From here the pieces really started coming together quickly and we could immediately see how all the four main protagonists – Hellboy, Liz, Abe and Johann – would work together. We also wanted to ensure that the inexplicable and seemingly random events of the comic were portrayed as gameplay elements too.


This led to the creation of the Deck of Doom! This is a deck of cards that triggers particular events as the BPRD agents explore the location. The event can be anything from a surprise attack by a monster to a spooky mist that rolls in to obscure line of sight. Due to the random nature of the Deck of Doom, you’ll never know what to expect when playing a mission and you can replay them for different experiences.


WORK IN PROGRESS. Artwork and text subject to approval.

Even better, as the game grows with new monsters or expansions, they’ll each come with their own set of cards so you can customise your deck for unique actions. This is something that’s expanded further in the exciting BPRD Archives (and we’ll cover that in a future blog).

With the basics down, it was time to call in a top games designer and that’s where James M. Hewitt from Needy Cat Games enters the action. In tomorrow’s blog we’ll discuss how James developed and shaped the game into what we have now.

Remember, Hellboy: The Board Game will be hitting Kickstarter on April 25th. We’ve got a very exciting opening pledge level planned, so make sure you don’t miss out. What’s more, next week will be Hellboy Week across the Mantic Blog and social media. Find out more about the game, see the miniatures and plenty more!

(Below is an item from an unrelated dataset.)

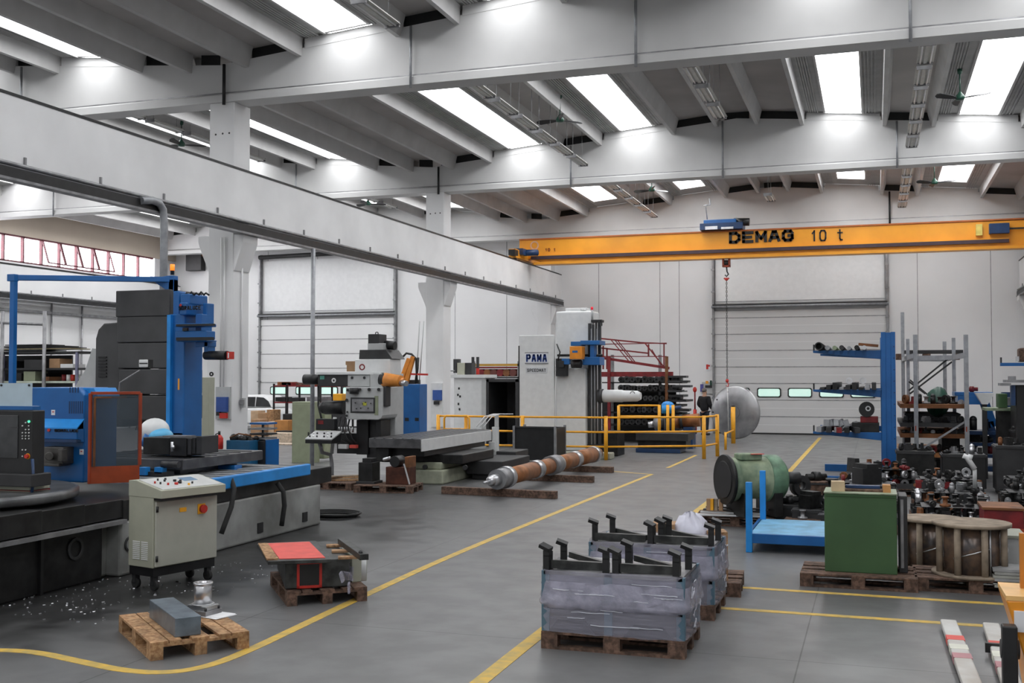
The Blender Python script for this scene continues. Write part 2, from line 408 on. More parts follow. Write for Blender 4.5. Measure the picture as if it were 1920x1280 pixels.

  1. If I were any more excited for this I would literally (and I do mean literally) explode!

  2. This should be great! And while you mention Mars Attacks, Rob, are you guys going to do anything more with that?

  3. Hi folks!
    Like many I’m really excited about this project. There are a lot of exciting and creative aspects coming together, James M. Hewitt’s experience in (as he puts it) “Rules, mechanics, systems, whatever”, Mantic’s passion for miniatures and great settings to put them in and, of course, Mike’s Hellboy, simply put the best damn fiction by our generation’s Lovecraft.

    I do have one concern though. As a professional game and graphic designer, I’m confident these fine folks will make the most of Kickstarter’s ravenous gaming community, but as a UX designer and storyteller I’m wondering if the rich tapestry of Hellboy mythos and powerful narrative will find its place within the game. If the miniatures and game mechanics dominate, leaving the storytelling aspect behind, I fear your efforts will result in a “set of rules with a commercial skin slapped on to it.” Let’s hope not!

    So, good luck, guys. I’ll be the first to back this awe-inspiring frog-slaying fire-starting KS campaign!

    • Hi Marcel – we’ve got a blog going up today that explains how the story-telling element will work. There’s a very unique way of telling the scenarios that we feel fits in with the Hellboy universe perfectly.

    • Thanks @Rob! I read (in the next blog entry) that the emphasis will be on mystery solving and not on combat, which by itself I guess already prevents it from becoming a “miniature battle game.” Yay! Tapping right into the heart of what Hellboy is about – love it!

  4. In my very personal opinion, the cards would look better if the frames of the comics were straight instead of tilted.
    They still would have the “graphic novel” look while avoiding unusable triangular spaces at the margins.